§ Dataset excerpt:
= = = =
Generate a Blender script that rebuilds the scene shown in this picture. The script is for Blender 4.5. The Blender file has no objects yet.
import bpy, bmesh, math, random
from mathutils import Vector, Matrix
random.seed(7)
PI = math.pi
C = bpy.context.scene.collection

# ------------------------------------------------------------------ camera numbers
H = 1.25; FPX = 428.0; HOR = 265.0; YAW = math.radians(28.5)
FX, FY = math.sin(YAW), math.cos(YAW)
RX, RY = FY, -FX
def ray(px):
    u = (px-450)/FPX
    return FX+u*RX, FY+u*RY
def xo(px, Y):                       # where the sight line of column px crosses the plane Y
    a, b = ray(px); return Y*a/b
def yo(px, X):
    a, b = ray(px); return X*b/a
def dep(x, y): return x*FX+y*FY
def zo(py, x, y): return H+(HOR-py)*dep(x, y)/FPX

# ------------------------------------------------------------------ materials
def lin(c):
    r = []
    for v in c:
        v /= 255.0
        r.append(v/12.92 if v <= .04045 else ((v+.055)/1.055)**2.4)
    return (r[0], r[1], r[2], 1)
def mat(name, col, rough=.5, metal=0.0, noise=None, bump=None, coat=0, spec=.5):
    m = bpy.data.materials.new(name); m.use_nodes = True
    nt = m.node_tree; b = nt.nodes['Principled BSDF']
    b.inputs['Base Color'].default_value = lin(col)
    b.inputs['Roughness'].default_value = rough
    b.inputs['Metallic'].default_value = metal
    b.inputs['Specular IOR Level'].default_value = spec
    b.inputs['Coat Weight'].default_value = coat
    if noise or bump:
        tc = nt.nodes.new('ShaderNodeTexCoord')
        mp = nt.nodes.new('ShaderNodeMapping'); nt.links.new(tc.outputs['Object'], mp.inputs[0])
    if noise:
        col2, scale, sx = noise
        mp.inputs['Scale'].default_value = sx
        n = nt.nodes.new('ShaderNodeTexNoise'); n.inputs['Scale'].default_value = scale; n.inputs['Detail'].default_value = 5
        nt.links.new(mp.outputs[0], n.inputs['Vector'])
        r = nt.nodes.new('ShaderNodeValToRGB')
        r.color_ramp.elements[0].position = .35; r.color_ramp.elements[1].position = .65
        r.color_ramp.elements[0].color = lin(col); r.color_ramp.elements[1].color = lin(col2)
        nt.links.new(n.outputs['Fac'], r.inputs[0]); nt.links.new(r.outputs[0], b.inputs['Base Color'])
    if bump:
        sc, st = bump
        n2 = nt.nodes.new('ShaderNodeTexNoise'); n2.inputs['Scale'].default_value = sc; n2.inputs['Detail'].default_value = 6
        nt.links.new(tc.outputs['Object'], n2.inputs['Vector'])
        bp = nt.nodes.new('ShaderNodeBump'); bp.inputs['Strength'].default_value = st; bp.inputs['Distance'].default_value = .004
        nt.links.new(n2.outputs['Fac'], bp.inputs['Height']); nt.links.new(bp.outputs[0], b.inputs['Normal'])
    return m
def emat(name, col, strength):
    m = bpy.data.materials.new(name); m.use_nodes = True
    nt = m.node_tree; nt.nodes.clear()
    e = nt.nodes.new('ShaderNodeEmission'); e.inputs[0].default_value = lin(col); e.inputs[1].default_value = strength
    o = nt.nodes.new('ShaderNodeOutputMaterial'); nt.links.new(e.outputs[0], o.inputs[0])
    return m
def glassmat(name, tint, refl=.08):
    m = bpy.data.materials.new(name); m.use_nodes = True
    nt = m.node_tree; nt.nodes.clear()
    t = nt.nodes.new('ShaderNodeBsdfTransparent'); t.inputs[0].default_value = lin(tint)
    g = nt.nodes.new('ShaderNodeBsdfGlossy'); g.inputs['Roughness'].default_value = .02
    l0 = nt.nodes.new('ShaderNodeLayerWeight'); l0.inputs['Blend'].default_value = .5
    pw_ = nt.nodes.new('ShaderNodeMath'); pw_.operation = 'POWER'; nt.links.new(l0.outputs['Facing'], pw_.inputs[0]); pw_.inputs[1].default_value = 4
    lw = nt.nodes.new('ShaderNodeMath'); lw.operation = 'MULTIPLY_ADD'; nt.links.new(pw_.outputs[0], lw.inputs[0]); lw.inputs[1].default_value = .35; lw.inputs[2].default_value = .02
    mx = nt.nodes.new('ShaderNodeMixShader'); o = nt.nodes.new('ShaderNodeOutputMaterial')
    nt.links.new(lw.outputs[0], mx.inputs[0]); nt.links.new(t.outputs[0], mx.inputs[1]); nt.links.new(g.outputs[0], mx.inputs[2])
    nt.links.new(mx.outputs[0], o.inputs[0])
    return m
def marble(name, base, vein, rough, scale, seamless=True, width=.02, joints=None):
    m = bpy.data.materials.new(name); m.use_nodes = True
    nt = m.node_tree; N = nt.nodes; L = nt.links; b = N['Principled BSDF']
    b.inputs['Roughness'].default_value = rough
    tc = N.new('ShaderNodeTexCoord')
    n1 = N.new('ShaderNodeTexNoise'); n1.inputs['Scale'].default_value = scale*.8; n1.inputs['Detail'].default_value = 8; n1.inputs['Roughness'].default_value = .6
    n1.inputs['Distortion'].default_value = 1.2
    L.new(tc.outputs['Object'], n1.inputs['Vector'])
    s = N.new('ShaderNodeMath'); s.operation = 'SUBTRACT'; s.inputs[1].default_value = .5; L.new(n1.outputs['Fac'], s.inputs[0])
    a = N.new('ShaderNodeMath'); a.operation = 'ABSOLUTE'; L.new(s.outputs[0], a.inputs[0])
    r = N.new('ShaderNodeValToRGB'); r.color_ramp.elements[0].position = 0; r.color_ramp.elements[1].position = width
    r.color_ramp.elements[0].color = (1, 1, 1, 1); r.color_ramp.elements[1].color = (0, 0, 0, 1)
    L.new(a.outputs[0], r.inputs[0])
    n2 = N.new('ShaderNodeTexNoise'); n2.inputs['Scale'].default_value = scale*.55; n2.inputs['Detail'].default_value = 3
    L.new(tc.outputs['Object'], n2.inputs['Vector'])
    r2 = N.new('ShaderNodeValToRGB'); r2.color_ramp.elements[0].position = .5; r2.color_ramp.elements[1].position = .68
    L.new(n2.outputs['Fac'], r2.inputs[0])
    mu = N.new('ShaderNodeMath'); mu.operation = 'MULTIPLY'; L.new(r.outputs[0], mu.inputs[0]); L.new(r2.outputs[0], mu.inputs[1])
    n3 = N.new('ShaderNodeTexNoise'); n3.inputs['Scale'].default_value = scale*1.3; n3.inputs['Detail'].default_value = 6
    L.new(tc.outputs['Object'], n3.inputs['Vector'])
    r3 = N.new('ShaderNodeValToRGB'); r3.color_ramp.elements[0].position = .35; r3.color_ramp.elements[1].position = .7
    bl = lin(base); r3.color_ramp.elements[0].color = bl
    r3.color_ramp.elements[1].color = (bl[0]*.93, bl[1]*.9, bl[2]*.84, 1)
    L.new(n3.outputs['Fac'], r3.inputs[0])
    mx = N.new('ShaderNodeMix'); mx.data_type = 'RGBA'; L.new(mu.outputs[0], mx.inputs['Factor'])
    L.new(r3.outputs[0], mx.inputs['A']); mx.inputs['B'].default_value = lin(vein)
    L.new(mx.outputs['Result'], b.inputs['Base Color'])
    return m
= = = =
§ Direction:
Say how many lines of the data hold the string "scene". Reply with the number alone.

§ Solution to this problem:
2